Parksville’s Mike Thurber went before The Dragons on CBC-TV in an effort to get funding for his plan to develop an oyster industry in B.C. using the Olympia oyster.

Parksville’s Mike Thurber went before The Dragons on CBC-TV in an effort to get funding for his plan to develop an oyster industry in B.C. using the Olympia oyster.

Parksville’s ‘oyster whisperer’ appears before The Dragons

Michael Thurber not exactly sure when the episode is going to air

Parksville resident Michael Thurber has faced The Dragons.

That’s about all he can share at this point.

Thurber took his idea for the development of an oyster business to the CBC-TV show last year, hoping for $450,000 in funding to develop a hatchery and obtain some deep-water licences. He won’t know when his bit will air on the show.

“I can’t tell you if I have a deal or not,” Thurber said last week. “But they (the CBC) has been nice — they sent me T-shirts.”

When we introduced readers to Thurber last year he said he may have the answer to the shellfish industry’s concerns that increased ocean acidity. Thurber’s would like to farm the Olympia oyster, a native species. Shellfish producers on the Island almost exclusively produce the Japanese oyster — introduced more than 100 years ago to these shores — and the Olympia has all but disappeared from local waters.

The Olympia is a smaller oyster than the Japanese variety, and its reproduction cycle happens much slower. But Thurber said the Olympia, as a native species, is better able to handle the waters of the Strait of Georgia.

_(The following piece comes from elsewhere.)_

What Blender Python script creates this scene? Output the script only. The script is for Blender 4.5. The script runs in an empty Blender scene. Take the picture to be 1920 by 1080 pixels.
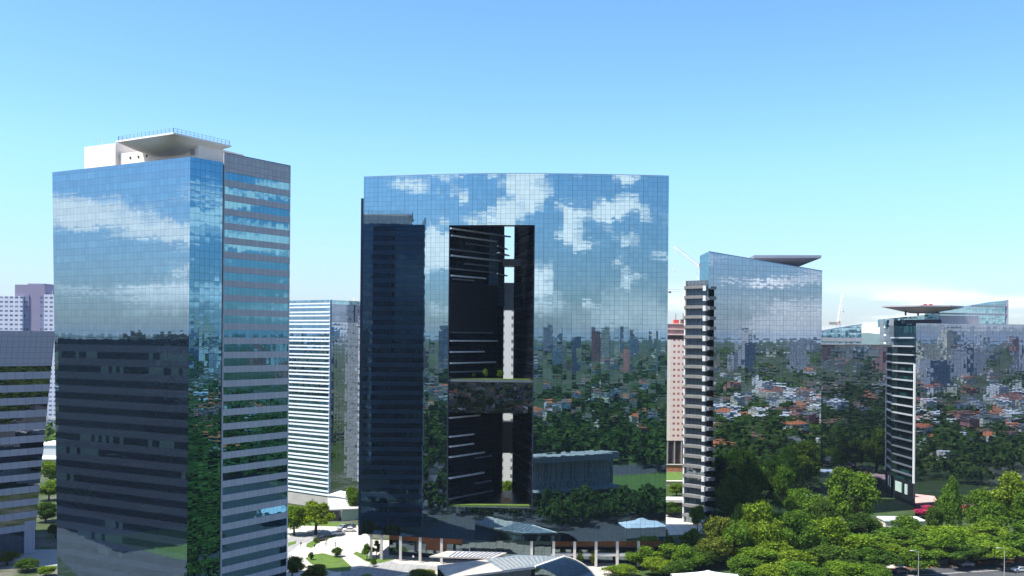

He believes he made a good impression on The Dragons.

“They dubbed me the oyster whisperer,” he said. “I’m the only guy there is who can sex an oyster without killing it.”

“It was a wonderful experience, I’d recommend it to anyone” Thurber said. “But you (potential Dragon-facers) have to do your homework — I got caught off guard a bit. I’m not a people person. I kind of choked up a bit. I have no experience in public speaking, but I’m getting better at it.”

Thurber said the CBC will let him know 30 days in advance of his appearance on the show.

“They are going to air it at some time, they just don’t know when.”

The shellfish industry is worth $32 million to the B.C. economy and employs 1,000 people — half of them in Baynes Sound just north of Parksville Qualicum Beach.

The B.C. Shellfish Growers’ Association has been trying to convince the federal government to fund research into developing a new variety of oyster than can thrive in the new PH-level reality of the Georgia Strait.